Item 1.01 Entry Into a Material Definitive Agreement
Amendment to
Business Purchase Agreement
As previously
disclosed on Current Report to Form 8-K filed by xG Technology, Inc. (the “Company”) on December 19, 2016, on December
16, 2016, the Company entered into a Business Purchase Agreement (the “Business Purchase Agreement”) by and between:
(i) the Company; (ii) Vislink PLC, an England and Wales registered limited company (the “Guarantor”); (iii) Vislink
International Limited, an England and Wales registered limited liability company (the “U.K. Seller”); and (iv) Vislink
Inc., a Delaware corporation (the “U.S. Seller”, and together with the UK Seller, “VCS” or the “Sellers”),
pursuant to which the Sellers will sell and the Company will purchase certain assets and liabilities relating to the hardware segment
of the Sellers (the “Transaction”).
On January 13,
2017 (the “Amendment Effective Date”), the Company and the Sellers entered into a Deed of Variation to the Business
Purchase Agreement (the “Amendment”), whereby the Company and the Sellers agreed to amend the form of consideration
used to satisfy the purchase price paid in order to close the Transaction. Pursuant to the Amendment, on February 2, 2017, or on
the day on which the Amended Approval Condition (as defined below) is satisfied (the “Amended Closing Date”), the Company
will deliver to the Sellers: (i) $6,500,000 in cash consideration; and (ii) $9,500,000 in promissory notes, which will be due within
45 days of the Amended Closing Date and the terms of which are still to be negotiated.

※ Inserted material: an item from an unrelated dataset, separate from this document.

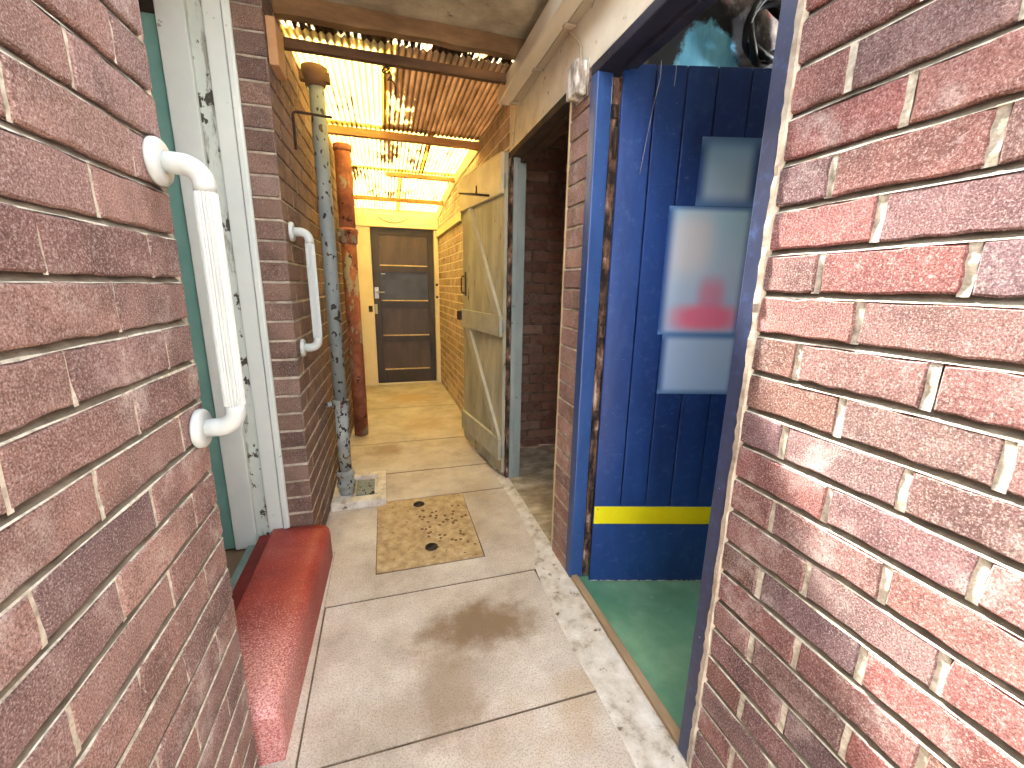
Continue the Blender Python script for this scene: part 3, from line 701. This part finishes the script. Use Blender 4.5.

Additionally, the Guarantor is required
to pass, at a duly convened meeting of the shareholders of the Guarantor, the Amendment Approval Resolution set out in the circular
dispatched to its shareholders pursuant to the Business Purchase Agreement (the “Amended Approval Condition”). The
Company released the $6,500,000 into escrow on Friday, January 13, 2017. If the Amended Closing Date does not occur by February
10, 2017, the $6,500,000 will be returned to the Company.
The foregoing
description of the Amendment is not complete and is qualified in its entirety by reference to the full text of the Amendment, attached
hereto as Exhibit 10.1.
Settlement
Agreement
As
previously disclosed on Current Report to Form 8-K filed by the Company on April 18, 2016, on April 12, 2016, the Company, in connection
with its acquisition of certain liabilities and assets of Integrated Microwave Technologies, LLC (“IMT”) entered into
an Asset Purchase Modification Agreement (the “Asset Purchase Modification Agreement”) with IMT. On January 13, 2017,
IMT assigned the Company’s remaining obligations to it under the Asset Purchase Modification Agreement to institutional investors
(the “New Holders”).
On
January 13, 2017, the Company and the New Holders entered into a settlement agreement (the
“Settlement Agreement”), whereby the Company and MEF agreed to amend certain terms of the Asset Purchase
Modification Agreement. Pursuant to the Settlement Agreement, in consideration for extending the due date from December 31,
2016, and other consideration, the remaining obligation will be increased to a principal amount of $1,358,939, which amount
includes all previously accrued and unpaid interest. As a result, the due date of the obligation was extended to July 15,
2017. All other terms of the Asset Purchase Modification Agreement will remain in effect. Additionally, pursuant to the
Settlement Agreement, the New Holders were granted a limited right of participation to participate in certain future
financings of the Company.
The foregoing
description of the Settlement Agreement is not complete and is qualified in its entirety by reference to the full text of the Settlement
Agreement, attached hereto as Exhibit 10.2.